At 1,130 pages long (paperback), the thickness of Cryptonomicon may be a deal-breaker for some readers. Don't let it be. The author's able prose is sustained throughout its ample length and will keep readers coming back to see what awaits the Shaftoes, the Waterhouses, the Roots, and the Dengos.

A prodigious novel from a genre-busting author, Cyptonomicon defies categorization. It is and isn't science fiction. It is and isn't historical fiction. It is and isn't a techno-thriller. It is and isn't many things. But the one thing it most certainly is is a masterpiece.

Book Review: Multi-threaded masterpiece
Summary: 5 Stars

Cryptonomicon is a fascinating and fantastic work. As most of the reviewers here have pointed out, the novel has a richness that is both a treat and a challenge to the reader. Even the passages (some pretty long!) that pertain to technical issues are generally readable (you don't have to get *all* the details to catch the significant plot points). Stephenson interweaves the episodes from the two timelines (WW II and contemporary) until the reader sees more and more connections.

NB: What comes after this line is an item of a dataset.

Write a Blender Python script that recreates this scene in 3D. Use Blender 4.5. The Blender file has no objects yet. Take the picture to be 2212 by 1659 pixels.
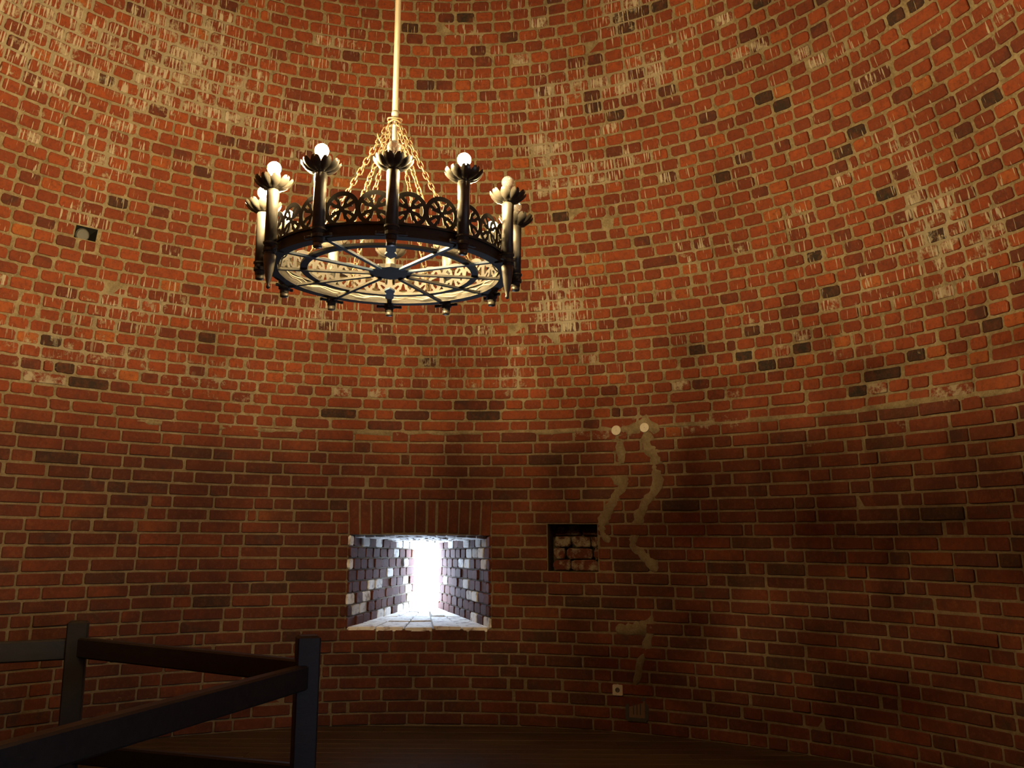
import bpy, math, random
import numpy as np
from mathutils import Vector, Matrix
rnd = random.Random(7)
C = bpy.context.scene.collection
PI = math.pi
# ------------------------------------------------------------------ camera, sky, exposure
FPX, PITCH, ROLL = 1966.488, 0.1715443, 0.00605177
CAM = Vector((0.61012, -4.11623, 1.60928))
def cam_axes():
    cp, sp, cr, sr = math.cos(PITCH), math.sin(PITCH), math.cos(ROLL), math.sin(ROLL)
    fw = Vector((0, cp, sp)); up = Vector((0, -sp, cp)); rt = Vector((1, 0, 0))
    return fw, rt*cr + up*sr, up*cr - rt*sr
FW, RT, UP = cam_axes()
cd = bpy.data.cameras.new('camera'); cd.sensor_width = 36; cd.lens = 36*FPX/2212; cd.clip_start = .03
co = bpy.data.objects.new('camera', cd); C.objects.link(co)
co.matrix_world = Matrix(((RT.x, UP.x, -FW.x, CAM.x), (RT.y, UP.y, -FW.y, CAM.y), (RT.z, UP.z, -FW.z, CAM.z), (0, 0, 0, 1)))
bpy.context.scene.camera = co
SKY = 60.0            # overcast daylight outside, as bright against the lamps as in the photograph
LAMP = 4500.0         # radiance of a lit bulb
wd = bpy.data.worlds.new('daylight'); bpy.context.scene.world = wd; wd.use_nodes = True
bg = wd.node_tree.nodes['Background']; bg.inputs[0].default_value = (.58, .75, 1, 1); bg.inputs[1].default_value = SKY
vs = bpy.context.scene.view_settings
vs.view_transform = 'Standard'; vs.look = 'None'; vs.gamma = 1; vs.use_curve_mapping = False; vs.exposure = 0.0

# ------------------------------------------------------------------ where things stand (metres)
Z0 = 2.6; CH = .104
DR = [4.173,4.182,4.185,4.185,4.18,4.172,4.16,4.145,4.127,4.106,4.082,4.056,4.028,3.998,3.967,3.933,3.899,3.863,3.827,3.79,3.753,3.715,3.677,3.64,3.603,3.566,3.531,3.496,3.462,3.43,3.4,3.371,3.344,3.32,3.298,3.279,3.263,3.25,3.241,3.236]
DZ = [2.6,2.699,2.797,2.896,2.995,3.094,3.192,3.29,3.387,3.484,3.58,3.675,3.77,3.864,3.958,4.051,4.144,4.236,4.328,4.42,4.512,4.603,4.695,4.786,4.878,4.97,5.062,5.155,5.248,5.341,5.436,5.53,5.626,5.721,5.818,5.915,6.013,6.111,6.209,6.308]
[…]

I understand why some reviewers did not like the ending. Without committing the reviewer's cardinal sin of giving away major plot points (please, people, these reviews are mostly read by folks trying to decide whether to read the book; don't spoil the fun for them!), I'd say Stephenson's resolution of the plot(s) is just about right. It would have been a bit too pat and artificial for each loose end to be tied up in a neat little bow and "they all lived happily ever after". Yes, he doesn't tell us everything about the mysterious Enoch Root (and I definitely wanted to know more). Did the renegade U-boat captain cheat death? Readers can disagree because the author does not explicitly tell us. However, we get to the end of the race to Golgotha and we know who outwitted whom in the final crunch. If Stephenson chooses to write a separate novel on whether the protagonists are ultimately successful with their digital money/data haven/communications venture/business/scheme, I will want to read it, but Cryptonomicon reached a major resolution point, a moment at which the surviving characters of the contemporary plot line must now decide what to do next.

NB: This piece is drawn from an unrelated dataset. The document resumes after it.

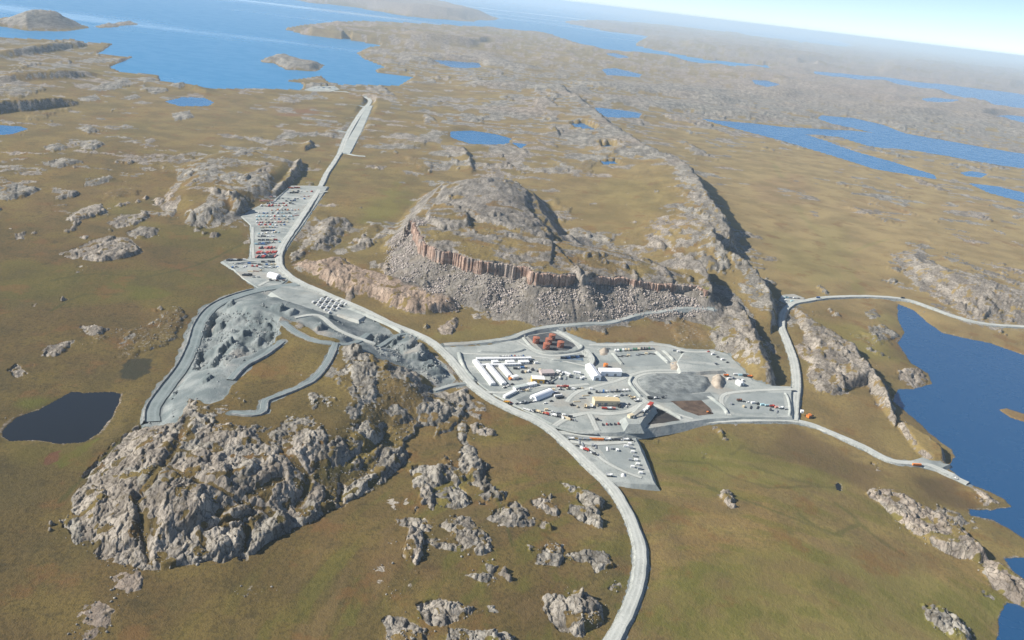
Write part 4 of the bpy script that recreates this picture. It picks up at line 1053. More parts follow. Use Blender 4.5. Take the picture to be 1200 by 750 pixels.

When compared to the strengths of this novel, the weaknesses are insignificant -- and sometimes unavoidable. Amy Shaftoe is the only major female character we get to know more than slightly. However, the WW II plot line occurs in the ranks of the military, the huts of the codebreakers, and aboard ships and U-boats; women were absent or relegated to subsidiary roles in these environments. The contemporary plot line offered Stephenson more opportunity for interesting female players, but their actual presence in the ranks of nerds, geeks, and hackers is similarly limited. If the author had gone out of his way to "fix" this problem, the novel would have had even greater anachronisms than the occasional distraction of WW II participants talking like people from the 1990s.

Bottom line: An excellent, entertaining, enormous novel that will almost certainly reward a second reading. How rare is that?